Gaillardement les gars ont déjà tout sifflé. Ils affectent un air désolé en clignant de l’œil vers le voisin qui contient mal un hoquet. Dignement le commandant se retire en soulevant subrepticement quelques couvercles de bahuts depuis longtemps visités à fond.
Maintenant, sur la route qui traverse Hyères, fusiliers marins et chasseurs d’Afrique, à grand fracas de chenilles, foncent vers Toulon.
De la ville arrivent déjà quelques pillards des champs de bataille. Trop tard, les groupes des sous-lieutenants Loaec et Duchêne occuperont l’hôtel pour assurer la garde des matériels, armements et provisions récupérés. Les autres détachements rejoindront leur compagnie. Terminé pour aujourd’hui.
Par le sentier de chèvres, d’un pas las, les hommes du coup de main grimpent au flanc des Maurettes.
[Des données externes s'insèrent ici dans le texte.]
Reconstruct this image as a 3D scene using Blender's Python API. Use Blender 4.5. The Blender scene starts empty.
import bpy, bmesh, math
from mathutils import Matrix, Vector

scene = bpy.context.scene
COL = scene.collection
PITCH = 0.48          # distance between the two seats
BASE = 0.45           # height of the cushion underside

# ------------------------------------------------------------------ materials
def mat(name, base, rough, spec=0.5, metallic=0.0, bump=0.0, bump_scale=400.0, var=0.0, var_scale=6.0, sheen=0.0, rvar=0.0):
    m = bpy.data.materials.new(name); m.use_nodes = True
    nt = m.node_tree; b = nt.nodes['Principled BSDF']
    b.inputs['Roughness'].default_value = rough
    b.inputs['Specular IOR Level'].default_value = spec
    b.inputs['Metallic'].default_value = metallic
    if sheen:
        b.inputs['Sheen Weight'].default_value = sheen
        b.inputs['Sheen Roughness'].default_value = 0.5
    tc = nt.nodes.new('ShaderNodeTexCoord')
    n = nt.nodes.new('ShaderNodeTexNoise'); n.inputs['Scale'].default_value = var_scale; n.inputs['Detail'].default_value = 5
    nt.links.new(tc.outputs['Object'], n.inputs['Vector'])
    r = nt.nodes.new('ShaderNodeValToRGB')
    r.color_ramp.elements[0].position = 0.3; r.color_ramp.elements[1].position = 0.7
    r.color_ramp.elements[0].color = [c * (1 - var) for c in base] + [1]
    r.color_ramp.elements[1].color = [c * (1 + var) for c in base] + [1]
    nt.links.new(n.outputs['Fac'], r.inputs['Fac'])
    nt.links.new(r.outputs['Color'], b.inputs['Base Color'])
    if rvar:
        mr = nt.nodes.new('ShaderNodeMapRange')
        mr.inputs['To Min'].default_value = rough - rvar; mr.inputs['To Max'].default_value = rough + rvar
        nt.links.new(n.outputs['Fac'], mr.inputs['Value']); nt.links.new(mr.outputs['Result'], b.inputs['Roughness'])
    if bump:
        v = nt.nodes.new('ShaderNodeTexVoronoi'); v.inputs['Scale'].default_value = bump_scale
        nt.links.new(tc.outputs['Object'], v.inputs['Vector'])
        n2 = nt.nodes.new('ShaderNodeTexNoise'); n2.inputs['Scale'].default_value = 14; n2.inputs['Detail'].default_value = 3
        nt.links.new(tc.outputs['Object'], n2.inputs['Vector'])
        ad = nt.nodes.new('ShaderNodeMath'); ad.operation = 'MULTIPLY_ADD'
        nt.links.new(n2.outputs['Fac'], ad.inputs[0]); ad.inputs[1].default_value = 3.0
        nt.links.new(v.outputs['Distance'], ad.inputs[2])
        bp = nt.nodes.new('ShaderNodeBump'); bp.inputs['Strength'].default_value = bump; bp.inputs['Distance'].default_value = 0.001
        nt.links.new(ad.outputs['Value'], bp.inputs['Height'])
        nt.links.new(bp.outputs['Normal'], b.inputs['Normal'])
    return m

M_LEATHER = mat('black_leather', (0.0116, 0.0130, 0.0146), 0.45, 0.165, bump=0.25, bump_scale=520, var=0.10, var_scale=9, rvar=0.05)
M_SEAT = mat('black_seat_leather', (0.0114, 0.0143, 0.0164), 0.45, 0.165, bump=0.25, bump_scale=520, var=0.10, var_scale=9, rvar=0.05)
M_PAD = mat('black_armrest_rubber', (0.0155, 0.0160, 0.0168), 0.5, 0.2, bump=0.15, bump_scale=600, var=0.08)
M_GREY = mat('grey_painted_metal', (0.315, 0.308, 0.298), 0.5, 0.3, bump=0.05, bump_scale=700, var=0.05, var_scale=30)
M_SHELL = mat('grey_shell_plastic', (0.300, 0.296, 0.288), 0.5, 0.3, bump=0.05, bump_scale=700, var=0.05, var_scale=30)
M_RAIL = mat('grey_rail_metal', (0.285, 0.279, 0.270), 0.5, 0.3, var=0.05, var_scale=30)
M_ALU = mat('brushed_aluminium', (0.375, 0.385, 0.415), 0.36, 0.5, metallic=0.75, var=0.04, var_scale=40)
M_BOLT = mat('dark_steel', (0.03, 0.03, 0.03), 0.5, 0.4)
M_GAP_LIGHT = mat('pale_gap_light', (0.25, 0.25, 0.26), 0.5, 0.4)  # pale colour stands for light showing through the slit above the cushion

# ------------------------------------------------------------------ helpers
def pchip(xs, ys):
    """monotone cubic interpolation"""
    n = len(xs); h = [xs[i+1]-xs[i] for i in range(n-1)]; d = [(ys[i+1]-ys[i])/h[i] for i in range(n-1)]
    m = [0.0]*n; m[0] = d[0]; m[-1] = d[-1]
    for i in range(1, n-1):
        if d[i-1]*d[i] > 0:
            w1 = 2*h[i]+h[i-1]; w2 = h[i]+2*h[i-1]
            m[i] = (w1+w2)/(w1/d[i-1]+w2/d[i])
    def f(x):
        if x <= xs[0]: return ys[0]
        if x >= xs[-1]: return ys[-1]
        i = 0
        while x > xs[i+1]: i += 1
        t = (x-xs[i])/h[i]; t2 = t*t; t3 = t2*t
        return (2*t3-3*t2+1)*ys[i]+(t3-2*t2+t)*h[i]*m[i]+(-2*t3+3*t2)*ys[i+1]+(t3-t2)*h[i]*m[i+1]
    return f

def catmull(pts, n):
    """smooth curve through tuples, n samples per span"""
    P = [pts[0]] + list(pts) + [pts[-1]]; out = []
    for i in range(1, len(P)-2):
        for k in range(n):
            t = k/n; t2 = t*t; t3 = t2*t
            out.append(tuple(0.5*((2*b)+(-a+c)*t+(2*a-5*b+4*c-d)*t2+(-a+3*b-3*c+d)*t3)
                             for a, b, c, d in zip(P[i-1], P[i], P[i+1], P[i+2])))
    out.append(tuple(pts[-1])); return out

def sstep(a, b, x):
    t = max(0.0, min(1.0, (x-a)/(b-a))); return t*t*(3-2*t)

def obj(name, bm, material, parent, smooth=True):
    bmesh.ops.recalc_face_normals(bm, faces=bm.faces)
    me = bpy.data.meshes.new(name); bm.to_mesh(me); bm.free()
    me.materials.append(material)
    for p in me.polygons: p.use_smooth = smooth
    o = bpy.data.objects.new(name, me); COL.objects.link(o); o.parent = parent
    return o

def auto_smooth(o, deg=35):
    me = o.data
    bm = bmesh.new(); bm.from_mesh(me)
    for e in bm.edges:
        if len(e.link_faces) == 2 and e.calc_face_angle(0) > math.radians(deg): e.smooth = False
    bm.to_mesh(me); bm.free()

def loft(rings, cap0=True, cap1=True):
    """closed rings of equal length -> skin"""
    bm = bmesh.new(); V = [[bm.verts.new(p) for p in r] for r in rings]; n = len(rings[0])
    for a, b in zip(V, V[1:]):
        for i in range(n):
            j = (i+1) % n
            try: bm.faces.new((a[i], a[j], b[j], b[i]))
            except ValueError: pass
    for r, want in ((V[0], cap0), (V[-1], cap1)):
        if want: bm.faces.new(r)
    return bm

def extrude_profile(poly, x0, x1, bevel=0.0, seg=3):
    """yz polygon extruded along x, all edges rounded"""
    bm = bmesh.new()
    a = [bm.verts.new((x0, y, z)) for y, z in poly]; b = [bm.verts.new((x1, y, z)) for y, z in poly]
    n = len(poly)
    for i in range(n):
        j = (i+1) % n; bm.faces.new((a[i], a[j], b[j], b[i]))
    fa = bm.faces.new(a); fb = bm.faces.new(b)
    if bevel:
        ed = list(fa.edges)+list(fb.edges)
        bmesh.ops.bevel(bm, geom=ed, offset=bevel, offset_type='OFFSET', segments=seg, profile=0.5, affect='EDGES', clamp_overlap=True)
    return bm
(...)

Quelques bavards peuvent encore commenter leurs exploits qui prennent déjà des proportions impressionnantes. Celui-ci exhibe des échantillons de la collection de tabac qu’il rapporte ; celui-là le flacon de cognac Wehrmacht récupéré, il en mesurera les rasades à ceux qui n’étaient pas dans le coup.
Ramenant ainsi à des préoccupations bassement matérielles les grandes entreprises qu’ils mènent depuis quatre ans au service d’un idéal d’intransigeante pureté, tous s’abandonnent aux délices anticipées de modestes agapes et d’un sommeil sans mesure. Ils ont admis une fois pour toutes qu’entre hommes qui vivent, se battent et meurent pour reconquérir la patrie, on y pense toujours mais on en parle jamais.
Extrait de la Revue de la France Libre, n° 206, mai-juin-juillet 1974.